Bölgemizde güvenliğini, saldırganlıkta, katliam ve toprak gaspında arayan yegane ülke İsrail'dir, terör örgütü gibi hareket eden ülke İsrail'dir.
Klavye soytarılarının hadsiz mesajları bizi korkutmaz, bizi ürkütmez, bizi sindirmez, inandığımız yolda yürümekten bizi asla vazgeçirmez.
(İsrail yönetimi) Daha geç olmadan, bu soykırım, bu vahşet, bu barbarlık, insanlığın ittifakıyla artık derhal durdurulmalıdır.
İstedikleri kadar çirkinleşsinler, çukurlaşsınlar, Tayyip Erdoğan'ın hakkı ve hakikati haykırmasına engel olamazlar. Biz kimsenin tehditlerine boyun eğmeyiz.
Paris 2024 Olimpiyat Oyunları'nın açılışında sahnelenen ahlaksızlık, karşı karşıya olduğumuz tehdidin boyutlarını bir kez daha gözler önüne serdi.

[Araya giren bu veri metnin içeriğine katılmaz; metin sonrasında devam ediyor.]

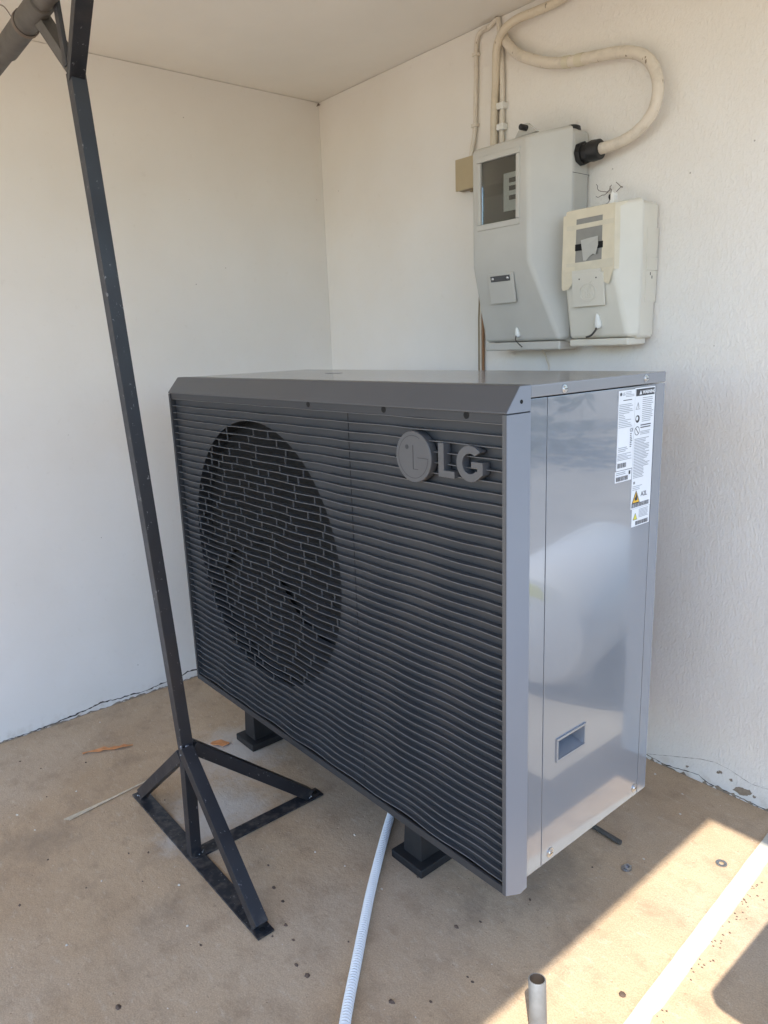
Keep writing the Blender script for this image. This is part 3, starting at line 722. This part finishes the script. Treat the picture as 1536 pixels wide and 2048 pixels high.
for x in (-.024, .026): lathe('flap_rivet', on2(x, .028, -.0004), nrm2, [(0, .0022), (.0006, .002)], M['wire'], fl2, 10)
seal(b2, (1.3245, -.1125, 1.270), up2, nrm2, M['seal'], .0105, .036)
tube('seal_wire', smoothpath([(1.3245, -.117, 1.236), (1.322, -.124, 1.224), (1.310, -.123, 1.214), (1.296, -.122, 1.2105)], 4), .0026, M['wire'], b2, 8)
prism('hanging_ear', [(1.352, 1.528), (1.352, 1.552), (1.357, 1.558), (1.362, 1.552), (1.362, 1.528)], 1, -.118, -.100, M['seal'], b2, .0015)
lathe('ear_hole', (1.3515, -.109, 1.546), (-1, 0, 0), [(0, .007), (.006, .007)], M['black'], b2, 14)
for z0, z1, ex in ((1.4005, 1.4705, .0012), (1.369, 1.3995, .0022), (1.292, 1.368, .0012)):
    box('shell_clip', (1.4188, -.055, z0), (1.4188+ex, -.004, z1), M['gbox2'], b2, .0005)
for z in (1.360, 1.352): box('clip_slot', (1.4200, -.036+(1.36-z), z-.003), (1.4204, -.033+(1.36-z), z+.004), M['ink'], b2)
# frayed threads above it
fr = thing('frayed_string', 'loose frayed dark string tangled on the wall above the cream meter box', 'string', (1.28, -.004, 1.59))
rf = random.Random(9)
for k_ in range(3):
    a = rf.uniform(0, 6.28); p = Vector((1.283+rf.uniform(-.008, .01), -.006, 1.590+rf.uniform(-.008, .01))); pts = [p.copy()]
    for i in range(9):
        a += rf.uniform(-.9, .9); p = p+Vector((math.cos(a)*.006, rf.uniform(-.003, .001), math.sin(a)*.006)); p.y = min(p.y, -.003); pts.append(p.copy())
    tube('thread', pts, .0008, M['thread'], fr, 5)
tube('thread', smoothpath([(1.357, -.108, 1.552), (1.345, -.06, 1.575), (1.315, -.01, 1.583), (1.295, -.006, 1.60)], 4), .0009, M['thread'], fr, 5)

# ------------------------------------------------------------------ junction box, cables
jb = thing('junction_box', 'small beige junction box on the wall beside the tall grey meter box', 'junction box', (.78, 0, 1.67))
box('box_body', (.746, -.027, 1.668), (.855, -.001, 1.756), M['jbe'], jb, .001)
box('box_lid', (.7445, -.0345, 1.6665), (.8565, -.0275, 1.7575), M['jbox'], jb, .0015)
lathe('cable_entry', (.80, -.014, 1.668), (0, 0, -1), [(0, .011), (.008, .010)], M['jbe'], jb, 14)
c1 = thing('cable_conduit', 'thick cream cable looping over the wall into the black gland', 'cable', (1.27, -.03, 1.67))
p1 = smoothpath([(.908, -.004, 2.062), (.920, -.012, 2.050), (.941, -.022, 2.026), (.985, -.03, 1.984), (1.04, -.03, 1.953), (1.10, -.03, 1.928), (1.161, -.03, 1.914), (1.237, -.03, 1.904), (1.32, -.032, 1.890), (1.378, -.036, 1.864), (1.411, -.04, 1.825), (1.424, -.043, 1.778), (1.413, -.045, 1.730), (1.375, -.045, 1.698), (1.327, -.045, 1.683), (1.262, -.045, 1.679), (1.2155, -.045, 1.679)], 7)
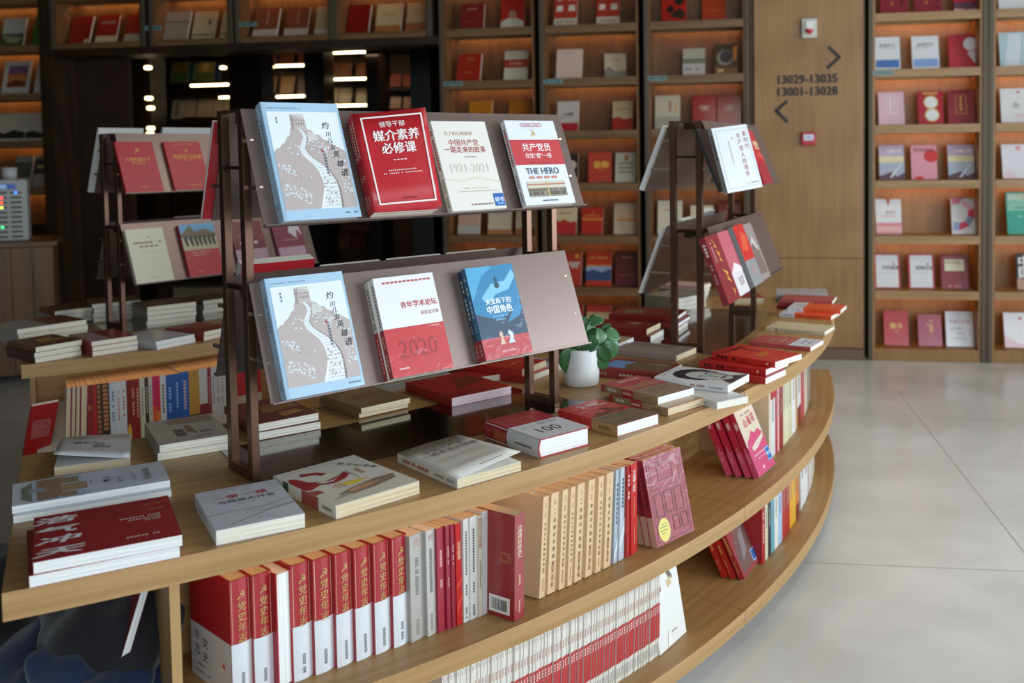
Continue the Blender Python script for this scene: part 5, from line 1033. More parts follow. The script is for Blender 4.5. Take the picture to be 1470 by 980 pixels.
pile('dark covered paperback at the left corner of the inner table', (46, 499), (119, 487), .22, .019, 3, '#4c3830', '#6a4c34', fp=[('p', [(.3, .3), (.9, .4), (.8, .8), (.4, .7)], '#a8834c'), ('c', .85, .65, .12, '#3c342c')], L=.165)
pile('white and wine red paperback, second inner table pile', (127, 491), (202, 480), .22, .018, 3, '#8c3038', '#8c3038', fp=[('r', .0, 0, .45, 1, '#b59a9c')], L=.165, wrap=True)
pile('plain white album, third pile along the inner table edge', (217, 491.7), (288, 477.5), .24, .016, 2, '#b9b9bc', '#bcbcc0', fp=[('d', .35, .7, .7, .03, '#77777c', 4)], L=.172, pages=PAGEW)
pile('glossy red book by the rack posts, inner table edge', (297, 475), (332, 467.5), .22, .018, 2, '#8c2c24', '#8e3226', L=.16, wrap=True, z0=Z0)
pile('pale book at the left end of the inner table', (17, 474), (133, 457), .22, .021, 3, '#a39c90', '#9c948a', fp=[('r', .5, 0, 1, 1, '#7c4c34')], L=.27)
pile('brown book at the back left of the inner table', (76, 447), (143, 439), .2, .02, 3, '#9c9488', '#7c5238', L=.19)
pile('grey paged book, tall pile behind the inner rack posts', (140, 436), (197, 431), .2, .02, 4, '#8c8880', '#8a6a4c', L=.2)
pile('brown covered book in the pile under the inner rack', (215, 440), (277, 433), .2, .02, 4, '#8c867c', '#6c4a30', L=.21)
pile('grey paged book, pile right of the inner rack', (289, 432), (345, 424), .2, .02, 3, '#8c867c', '#5c3c28', L=.19)

# ------------------------------------------------------------------ books standing on the shelves
ZMB = ZM + .0003; ZBB = ZB + .0003
TW = 0.
def stand(label, a0, a1, R, z, H, D, lean=0., rev=False, twist=None, **kw):
    twist = TW if twist is None else twist
    T = R * radians(a1 - a0) * .985; am = (a0 + a1) / 2 + twist; th = radians(lean)
    tn, rd = tan_(am), rad(am)
    dz = T * sin(th) if th < 0 else 0
    up = UP * cos(th) + tn * sin(th)
    if th > 0: zoff = T * sin(th)
    else: zoff = 0
    if not rev:
        O = pol(R, a0, z + (zoff if th > 0 else 0)); ex = -rd
    else:
        ex = rd; O = pol(R, a1, z + (zoff if th < 0 else 0)) - rd * D
        if th > 0: O.z = z
    # thickness axis tips down on the leaning side
    return book(label, O, ex, up, D, H, T, **kw)
def px_row(xs, R, z): return [apx(x, R, z) for x in xs]
GO = '#c09858'
# yearbooks
TW = 14.
yb = px_row((334.5, 366.5, 397.3, 422, 453, 484, 511.5, 539, 565.3, 591), 4.07, ZM)
CHR = '#a31a24'
ysp = [('r', 0, 0, 1, .47, '#d6d8da'), ('t', .5, .87, .52, '☭', GO, {'b': .02}), ('tv', .52, .775, .46, '党史年志', GO, {'gap': 1.08, 'b': .012}), ('dv', .42, .22, .05, .16, '#5c6068', 9)]
ybk = [('r', 0, 0, 1, .47, '#c9cccf'), ('t', .17, .37, .14, '年', '#4a4f58', {'b': .01}), ('t', .17, .25, .14, '志', '#4a4f58', {'b': .01}), ('t', .37, .34, .14, '党', '#4a4f58', {'b': .01}), ('t', .37, .22, .14, '史', '#4a4f58', {'b': .01}), ('r', .265, .18, .27, .42, '#9ca0a4'), ('c', .82, .24, .075, '#d8c8c4'), ('c', .82, .25, .03, '#b84850'), ('d', .1, .12, .35, .016, '#5a5e66', 4), ('d', .1, .06, .5, .012, '#7a7e86', 10)]
ordn = ['first', 'second', 'third', 'fourth', 'fifth', 'sixth', 'seventh', 'eighth', 'ninth']
for i in range(9):
    if i == 2:
        stand('reversed book showing only cream page edges between the red and white yearbooks', yb[2], yb[3], 4.07, ZMB, .237, .17, rev=True, cover=CHR, hard=True, pages=PAGEW); continue
    stand('red and white hardback yearbook, %s from the left end of the middle shelf' % ordn[i], yb[i], yb[i + 1], 4.07, ZMB, .243, .172, cover=CHR, hard=True, bulge=.004, sp=ysp, bp=ybk if i == 0 else (), pages=PAGEC, coat=.5)
# greys, reds, whites
row = [(591, 614.5, .238, '#a7a29a', 'grey thick book beside the yearbooks', [('t', .5, .93, .5, '光', '#b87a74'), ('dv', .38, .78, .42, .22, '#6e6a66', 16), ('dv', .4, .22, .04, .2, '#8a8680', 6)], 0),
       (614.5, 629.8, .24, '#b3afa8', 'lighter grey book, second of the grey pair', [('t', .5, .93, .6, '光', '#b87a74'), ('dv', .35, .82, .4, .28, '#5e5a58', 18), ('dv', .4, .2, .04, .2, '#8a8680', 6)], 0),
       (629.8, 642.5, .238, '#9a1f34', 'crimson slim book, first of the three crimson books', [('dv', .35, .78, .62, .3, '#d8a8a0', 8), ('dv', .35, .5, .42, .3, '#d8a8a0', 4)], 0),
       (642.5, 649.8, .238, '#94203a', 'crimson slim book, second of the three crimson books', [('dv', .35, .8, .62, .3, '#d8a8a0', 8), ('dv', .35, .5, .4, .3, '#c99890', 5)], 0),
       (649.8, 656.6, .238, '#8f1e36', 'crimson slim book, third of the three crimson books', [('dv', .35, .8, .6, .3, '#d8a8a0', 8)], 0),
       (656.6, 666.2, .236, '#bc1a1a', 'bright red glossy story book', [('tv', .55, .80, .62, '红色故事', '#efd0b0', {'gap': .95, 'b': .02}), ('p', [(0, .1), (1, .25), (1, .3), (0, .2)], '#d8402c'), ('p', [(0, .35), (1, .42), (1, .48), (0, .4)], '#d8402c')], 0),
       (666.2, 675.8, .24, '#d6d4cd', 'white book with black spine title, left one of the white pair', [('dv', .38, .88, .45, .22, '#4c4c4e', 16), ('dv', .4, .36, .25, .2, '#4c4c4e', 4), ('dv', .35, .14, .03, .28, '#6a6a6c', 5)], 1),
       (675.8, 688, .24, '#d9d7d0', 'white book with black spine title, right one of the white pair', [('dv', .38, .88, .45, .22, '#4c4c4e', 16), ('dv', .4, .36, .25, .2, '#4c4c4e', 4), ('dv', .35, .14, .03, .28, '#6a6a6c', 5)], 1),
       (688, 693.3, .238, '#d3cbb4', 'slim cream book with large red spine title', [('tv', .5, .96, 1.0, '新时代大党形象', '#b5403c', {'gap': .98}), ('dv', .3, .55, .28, .4, '#8a8474', 10)], 1),
       (693.3, 722, .243, '#cdc8c4', 'thick white book with small red spine title', [('dv', .35, .86, .7, .06, '#9a8c88', 12), ('dv', .42, .66, .48, .13, '#a04048', 8), ('dv', .42, .38, .28, .1, '#77777a', 4), ('dv', .42, .15, .05, .1, '#77777a', 7)], 1.2)]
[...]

Paris'te yapılmak istenen eşrefi mahlukat olan insanı hayvanlardan dahi aşağıya çekme projesidir. Paris'teki rezil sahne, sadece Katolik alemini sadece Hristiyan dünyasını değil, en az onlar kadar bizi de rencide etti.
İlk fırsatta Sayın Papa'yı arayacağım. Hristiyan alemine, tüm Hristiyanlara karşı yapılan ahlaksızlığı paylaşacağım.
Olimpiyatlar, insan tabiatını bozan, aileyi ifsat eden, nesillerin emniyetini ve bekasını tehdit eden sapkınlığa alet edilmiştir.
LGBT sapkınlığını 'özgürlük' olarak lanse edenlerin başörtülü sporculara tahammül edememesi, bunların kafalarındaki özgürlük tarifini de ortaya koymaktadır.
Cinsiyetsizleştirme projelerinin ülkemizde hamiliğini bölücü örgütün siyasi uzantılarının ve CHP'li belediyelerin üstlenmesi gerçekten ibret vericidir.
Milletimizin acil çözüm beklediği başıboş köpek meselesini, hükümet, yerel yönetimler ve hayvanseverler el ele vererek kısa sürede hal yoluna koyacağız."